Questions sur l’actualité du 22 juin 2012
En silence, les autorités éthiopiennes s’activent pour assurer l’émergence économique ce de pays. Sur le fleuve Omo, au sud de l’Ethiopie, se déroule un travail gigantesque : le barrage le plus haut d’Afrique.
Les travailleurs sont déjà à plus de 50 % du chantier au fond d’une des gorges du fleuve Omo dans une des régions les plus reculées du sud de l’Ethiopie. L’achèvement est prévu en 2014 si tout va bien. Le mur de retenue s’élèvera à 243 mètres de hauteur avec une surface de retenue en amont de près de 210 km2. La capacité hydroélectrique, une énergie renouvelable donc, sera de 1 870 MW.
C’est donc ce chantier GIBE III qui permet de croire que les autorités politiques, non seulement veulent faire de l’Ethiopie, un pays émergent, mais ils savent que cela doit aller de pair avec l’amélioration du pouvoir d’achat de l’ensemble de la population. L’ambition est donc bien double avec la volonté de devenir un pays à revenu intermédiaire en 2025.
Comme tous les grands chantiers, de nombreuses populations (plus de 500 000 personnes) vivant en aval du barrage seront déplacés. Les autorités affirment néanmoins que les populations éthiopiennes ont été consultées.
Là pourtant, les choses ne se passent pas aussi bien. Les critiques des responsables de l’environnement du Kenya ne doivent pas être négligées. En effet, le lac Turkana qui se trouve au Kenya risque de ne plus exister, alimenté qu’il est à plus de 80 % par le fleuve Omo. Les nombreuses populations qui dépendaient aussi du fleuve risquent de se retrouver dans des situations de précarité. Ces points ont été anticipés dans les études de préinvestissement.
La solution passe par des inondations artificielles et contrôlées par l’homme. Cette régulation du débit du barrage va réguler le cours du fleuve Omo et modifier l’écosystème. En fait, c’est même un avantage.
En Ethiopie, la saison des pluies qui ne durait que 2 ou 3 mois suivie de 9-10 mois de saison sèche va « disparaître » grâce à ce barrage. Comment ? Avec un débit régulier d’eau c’est tous les douze mois de l’année que les populations pourront bénéficier de l’eau. Mirhet Debebe, le Président de la compagnie nationale de production d’électricité (EEPCo) a mis un point d’honneur à s’en assurer et rejette donc les critiques des « écologistes ». Cela ne devrait pas gêner les cultures locales, au contraire !

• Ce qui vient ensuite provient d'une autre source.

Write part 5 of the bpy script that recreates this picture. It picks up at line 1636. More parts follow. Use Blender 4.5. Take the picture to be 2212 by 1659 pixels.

Mais les autorités éthiopiennes mettent une grande partie du pays en concession à des investisseurs étrangers. Les populations craignent que le barrage ne serve aussi, et peut-être principalement, à irriguer, d’énormes plantations de coton ou de canne à sucre, voraces en eau. Mais là encore, les autorités se veulent rassurantes et affirment qu’il s’agit purement et simplement de fournir de l’énergie hydro-électrique. La capacité d’électricité excédentaire sera d’ailleurs exportée vers les pays voisins, Djibouti, Kenya, Soudan et Somaliland avec des retombées en devises non négligeables pour l’Etat éthiopien. Rien ne garantit pour le moment une réduction des inégalités criardes dans l’accès à l’énergie pour les populations pauvres.
L’Ethiopie a choisi de n’associer aucun des bailleurs de fonds traditionnels qui viennent avec leurs conditionnalités usuelles réduisant l’indépendance économique des pays. C’est officiellement la compagnie nationale de production d’électricité EEPCo au nom de l’Etat qui va financer l’essentiel des 1,5 milliards d’Euros du projet. Le vrai partenaire est la Chine avec une banque, l’ICBC, qui financent les volets installations électriques avec 319 millions d’Euros. En réalité, c’est bien la Chine qui prête à l’Ethiopie. C’est un véritable partenariat stratégique qui va exclure la Banque mondiale, la Banque africaine de développement, la Banque européenne d’investissement et bien des bilatéraux… La vraie victoire pour l’Ethiopie, c’est que le chantier va très vite. Une véritable révolution en Afrique ! YEA.